▸ **Supplied data**
——

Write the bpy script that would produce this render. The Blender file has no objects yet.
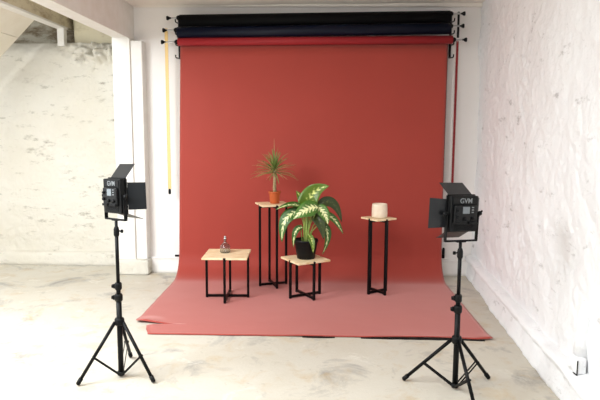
import bpy, bmesh, math, random
from mathutils import Vector, Matrix, noise
random.seed(7)
C = bpy.context.scene.collection
PI = math.pi
R = math.radians

# ------------------------------------------------------------ materials
def lin(c):
    return tuple(((x/255)/12.92 if x/255 <= .04045 else (((x/255)+.055)/1.055)**2.4) for x in c) + (1,)

def mat(name, rgb, rough=.6, metal=0, spec=.5, bump=0, bscale=40, var=0, vscale=6, rgb2=None, trans=0, emit=0, coord='Object', ior=1.45):
    m = bpy.data.materials.new(name); m.use_nodes = True
    nt = m.node_tree; N = nt.nodes; L = nt.links
    b = N['Principled BSDF']
    col = lin(rgb)
    b.inputs['Base Color'].default_value = col
    b.inputs['Roughness'].default_value = rough
    b.inputs['Metallic'].default_value = metal
    b.inputs['Specular IOR Level'].default_value = spec
    b.inputs['IOR'].default_value = ior
    b.inputs['Transmission Weight'].default_value = trans
    if emit:
        b.inputs['Emission Color'].default_value = (1, .96, .9, 1)
        b.inputs['Emission Strength'].default_value = emit
    tc = N.new('ShaderNodeTexCoord')
    if rgb2:
        n = N.new('ShaderNodeTexNoise'); n.inputs['Scale'].default_value = vscale
        n.inputs['Detail'].default_value = 6; n.inputs['Roughness'].default_value = .6
        r = N.new('ShaderNodeValToRGB')
        r.color_ramp.elements[0].position = .5 - var; r.color_ramp.elements[0].color = lin(rgb2)
        r.color_ramp.elements[1].position = .5 + var*.4; r.color_ramp.elements[1].color = col
        L.new(tc.outputs[coord], n.inputs['Vector']); L.new(n.outputs['Fac'], r.inputs['Fac'])
        L.new(r.outputs['Color'], b.inputs['Base Color'])
    if bump:
        n2 = N.new('ShaderNodeTexNoise'); n2.inputs['Scale'].default_value = bscale
        n2.inputs['Detail'].default_value = 8; n2.inputs['Roughness'].default_value = .65
        bp = N.new('ShaderNodeBump'); bp.inputs['Strength'].default_value = min(1, bump)
        bp.inputs['Distance'].default_value = .01 * max(1, bump)
        L.new(tc.outputs[coord], n2.inputs['Vector']); L.new(n2.outputs['Fac'], bp.inputs['Height'])
        L.new(bp.outputs['Normal'], b.inputs['Normal'])
    return m

def mat_floor():
    m = mat('concrete', (222, 208, 184), .75, bump=.25, bscale=30)
    nt = m.node_tree; N = nt.nodes; L = nt.links; b = N['Principled BSDF']
    tc = N.new('ShaderNodeTexCoord')
    def layer(prev, scale, lo, hi, colr, fac, detail=8, dist=.6):
        n = N.new('ShaderNodeTexNoise'); n.inputs['Scale'].default_value = scale
        n.inputs['Detail'].default_value = detail; n.inputs['Roughness'].default_value = .68
        n.inputs['Distortion'].default_value = dist
        r = N.new('ShaderNodeMapRange'); r.inputs[1].default_value = lo; r.inputs[2].default_value = hi
        r.inputs[3].default_value = 0; r.inputs[4].default_value = fac
        mx = N.new('ShaderNodeMix'); mx.data_type = 'RGBA'
        L.new(tc.outputs['Object'], n.inputs['Vector']); L.new(n.outputs['Fac'], r.inputs[0])
        L.new(r.outputs[0], mx.inputs[0])
        if prev is None: mx.inputs[6].default_value = lin((200, 194, 181))
        else: L.new(prev, mx.inputs[6])
        mx.inputs[7].default_value = lin(colr)
        return mx.outputs[2]
    o = layer(None, 1.1, .45, .68, (192, 183, 166), .8)
    o = layer(o, 2.3, .55, .69, (140, 136, 132), .8)
    o = layer(o, 4.5, .53, .70, (186, 158, 112), .5)
    o = layer(o, 14, .60, .75, (140, 128, 110), .5)
    o = layer(o, 3.1, .60, .72, (224, 220, 210), .8)
    L.new(o, b.inputs['Base Color'])
    return m

def mat_wall(name, base, specks, s_scale=7, s_lo=.62, s_hi=.70, s_fac=.7, bump=.4, bscale=14, big=None):
    m = mat(name, base, .8, bump=bump, bscale=bscale)
    nt = m.node_tree; N = nt.nodes; L = nt.links; b = N['Principled BSDF']
    tc = N.new('ShaderNodeTexCoord')
    n = N.new('ShaderNodeTexNoise'); n.inputs['Scale'].default_value = s_scale
    n.inputs['Detail'].default_value = 10; n.inputs['Roughness'].default_value = .7
    r = N.new('ShaderNodeMapRange'); r.inputs[1].default_value = s_lo; r.inputs[2].default_value = s_hi
    r.inputs[4].default_value = s_fac
    mx = N.new('ShaderNodeMix'); mx.data_type = 'RGBA'
    mx.inputs[6].default_value = lin(base); mx.inputs[7].default_value = lin(specks)
    mp = N.new('ShaderNodeMapping'); mp.inputs['Scale'].default_value = (.7, .7, 1.9)
    L.new(tc.outputs['Object'], mp.inputs['Vector'])
    L.new(mp.outputs['Vector'], n.inputs['Vector']); L.new(n.outputs['Fac'], r.inputs[0])
    L.new(r.outputs[0], mx.inputs[0])
    o = mx.outputs[2]
    if big:
        n = N.new('ShaderNodeTexNoise'); n.inputs['Scale'].default_value = 1.3
        n.inputs['Detail'].default_value = 4
        r = N.new('ShaderNodeMapRange'); r.inputs[1].default_value = .45; r.inputs[2].default_value = .7
        r.inputs[4].default_value = .8
        m2 = N.new('ShaderNodeMix'); m2.data_type = 'RGBA'; m2.inputs[7].default_value = lin(big)
        L.new(tc.outputs['Object'], n.inputs['Vector']); L.new(n.outputs['Fac'], r.inputs[0])
        L.new(r.outputs[0], m2.inputs[0]); L.new(o, m2.inputs[6]); o = m2.outputs[2]
    L.new(o, b.inputs['Base Color'])
    return m

def mat_wood():
    m = mat('pale_wood', (226, 196, 150), .5, bump=.08, bscale=60)
    nt = m.node_tree; N = nt.nodes; L = nt.links; b = N['Principled BSDF']
    tc = N.new('ShaderNodeTexCoord'); mp = N.new('ShaderNodeMapping')
    mp.inputs['Scale'].default_value = (3, 22, 3)
    n = N.new('ShaderNodeTexNoise'); n.inputs['Scale'].default_value = 3; n.inputs['Detail'].default_value = 5
    n.inputs['Distortion'].default_value = 1.2
    r = N.new('ShaderNodeValToRGB')
    r.color_ramp.elements[0].position = .35; r.color_ramp.elements[0].color = lin((222, 188, 138))
    r.color_ramp.elements[1].position = .6; r.color_ramp.elements[1].color = lin((246, 226, 190))
    L.new(tc.outputs['Object'], mp.inputs['Vector']); L.new(mp.outputs['Vector'], n.inputs['Vector'])
    L.new(n.outputs['Fac'], r.inputs['Fac']); L.new(r.outputs['Color'], b.inputs['Base Color'])
    return m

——

▸ **Description of the task**
Skipping the pictures, transcribe each line above exactly as it appears.

▸ **Task solution**
Write the bpy script that would produce this render. The Blender file has no objects yet.
import bpy, bmesh, math, random
from mathutils import Vector, Matrix, noise
random.seed(7)
C = bpy.context.scene.collection
PI = math.pi
R = math.radians

# ------------------------------------------------------------ materials
def lin(c):
    return tuple(((x/255)/12.92 if x/255 <= .04045 else (((x/255)+.055)/1.055)**2.4) for x in c) + (1,)

def mat(name, rgb, rough=.6, metal=0, spec=.5, bump=0, bscale=40, var=0, vscale=6, rgb2=None, trans=0, emit=0, coord='Object', ior=1.45):
    m = bpy.data.materials.new(name); m.use_nodes = True
    nt = m.node_tree; N = nt.nodes; L = nt.links
    b = N['Principled BSDF']
    col = lin(rgb)
    b.inputs['Base Color'].default_value = col
    b.inputs['Roughness'].default_value = rough
    b.inputs['Metallic'].default_value = metal
    b.inputs['Specular IOR Level'].default_value = spec
    b.inputs['IOR'].default_value = ior
    b.inputs['Transmission Weight'].default_value = trans
    if emit:
        b.inputs['Emission Color'].default_value = (1, .96, .9, 1)
        b.inputs['Emission Strength'].default_value = emit
    tc = N.new('ShaderNodeTexCoord')
    if rgb2:
        n = N.new('ShaderNodeTexNoise'); n.inputs['Scale'].default_value = vscale
        n.inputs['Detail'].default_value = 6; n.inputs['Roughness'].default_value = .6
        r = N.new('ShaderNodeValToRGB')
        r.color_ramp.elements[0].position = .5 - var; r.color_ramp.elements[0].color = lin(rgb2)
        r.color_ramp.elements[1].position = .5 + var*.4; r.color_ramp.elements[1].color = col
        L.new(tc.outputs[coord], n.inputs['Vector']); L.new(n.outputs['Fac'], r.inputs['Fac'])
        L.new(r.outputs['Color'], b.inputs['Base Color'])
    if bump:
        n2 = N.new('ShaderNodeTexNoise'); n2.inputs['Scale'].default_value = bscale
        n2.inputs['Detail'].default_value = 8; n2.inputs['Roughness'].default_value = .65
        bp = N.new('ShaderNodeBump'); bp.inputs['Strength'].default_value = min(1, bump)
        bp.inputs['Distance'].default_value = .01 * max(1, bump)
        L.new(tc.outputs[coord], n2.inputs['Vector']); L.new(n2.outputs['Fac'], bp.inputs['Height'])
        L.new(bp.outputs['Normal'], b.inputs['Normal'])
    return m

def mat_floor():
    m = mat('concrete', (222, 208, 184), .75, bump=.25, bscale=30)
    nt = m.node_tree; N = nt.nodes; L = nt.links; b = N['Principled BSDF']
    tc = N.new('ShaderNodeTexCoord')
    def layer(prev, scale, lo, hi, colr, fac, detail=8, dist=.6):
        n = N.new('ShaderNodeTexNoise'); n.inputs['Scale'].default_value = scale
        n.inputs['Detail'].default_value = detail; n.inputs['Roughness'].default_value = .68
        n.inputs['Distortion'].default_value = dist
        r = N.new('ShaderNodeMapRange'); r.inputs[1].default_value = lo; r.inputs[2].default_value = hi
        r.inputs[3].default_value = 0; r.inputs[4].default_value = fac
        mx = N.new('ShaderNodeMix'); mx.data_type = 'RGBA'
        L.new(tc.outputs['Object'], n.inputs['Vector']); L.new(n.outputs['Fac'], r.inputs[0])
        L.new(r.outputs[0], mx.inputs[0])
        if prev is None: mx.inputs[6].default_value = lin((200, 194, 181))
        else: L.new(prev, mx.inputs[6])
        mx.inputs[7].default_value = lin(colr)
        return mx.outputs[2]
    o = layer(None, 1.1, .45, .68, (192, 183, 166), .8)
    o = layer(o, 2.3, .55, .69, (140, 136, 132), .8)
    o = layer(o, 4.5, .53, .70, (186, 158, 112), .5)
    o = layer(o, 14, .60, .75, (140, 128, 110), .5)
    o = layer(o, 3.1, .60, .72, (224, 220, 210), .8)
    L.new(o, b.inputs['Base Color'])
    return m

def mat_wall(name, base, specks, s_scale=7, s_lo=.62, s_hi=.70, s_fac=.7, bump=.4, bscale=14, big=None):
    m = mat(name, base, .8, bump=bump, bscale=bscale)
    nt = m.node_tree; N = nt.nodes; L = nt.links; b = N['Principled BSDF']
    tc = N.new('ShaderNodeTexCoord')
    n = N.new('ShaderNodeTexNoise'); n.inputs['Scale'].default_value = s_scale
    n.inputs['Detail'].default_value = 10; n.inputs['Roughness'].default_value = .7
    r = N.new('ShaderNodeMapRange'); r.inputs[1].default_value = s_lo; r.inputs[2].default_value = s_hi
    r.inputs[4].default_value = s_fac
    mx = N.new('ShaderNodeMix'); mx.data_type = 'RGBA'
    mx.inputs[6].default_value = lin(base); mx.inputs[7].default_value = lin(specks)
    mp = N.new('ShaderNodeMapping'); mp.inputs['Scale'].default_value = (.7, .7, 1.9)
    L.new(tc.outputs['Object'], mp.inputs['Vector'])
    L.new(mp.outputs['Vector'], n.inputs['Vector']); L.new(n.outputs['Fac'], r.inputs[0])
    L.new(r.outputs[0], mx.inputs[0])
    o = mx.outputs[2]
    if big:
        n = N.new('ShaderNodeTexNoise'); n.inputs['Scale'].default_value = 1.3
        n.inputs['Detail'].default_value = 4
        r = N.new('ShaderNodeMapRange'); r.inputs[1].default_value = .45; r.inputs[2].default_value = .7
        r.inputs[4].default_value = .8
        m2 = N.new('ShaderNodeMix'); m2.data_type = 'RGBA'; m2.inputs[7].default_value = lin(big)
        L.new(tc.outputs['Object'], n.inputs['Vector']); L.new(n.outputs['Fac'], r.inputs[0])
        L.new(r.outputs[0], m2.inputs[0]); L.new(o, m2.inputs[6]); o = m2.outputs[2]
    L.new(o, b.inputs['Base Color'])
    return m

def mat_wood():
    m = mat('pale_wood', (226, 196, 150), .5, bump=.08, bscale=60)
    nt = m.node_tree; N = nt.nodes; L = nt.links; b = N['Principled BSDF']
    tc = N.new('ShaderNodeTexCoord'); mp = N.new('ShaderNodeMapping')
    mp.inputs['Scale'].default_value = (3, 22, 3)
    n = N.new('ShaderNodeTexNoise'); n.inputs['Scale'].default_value = 3; n.inputs['Detail'].default_value = 5
    n.inputs['Distortion'].default_value = 1.2
    r = N.new('ShaderNodeValToRGB')
    r.color_ramp.elements[0].position = .35; r.color_ramp.elements[0].color = lin((222, 188, 138))
    r.color_ramp.elements[1].position = .6; r.color_ramp.elements[1].color = lin((246, 226, 190))
    L.new(tc.outputs['Object'], mp.inputs['Vector']); L.new(mp.outputs['Vector'], n.inputs['Vector'])
    L.new(n.outputs['Fac'], r.inputs['Fac']); L.new(r.outputs['Color'], b.inputs['Base Color'])
    return m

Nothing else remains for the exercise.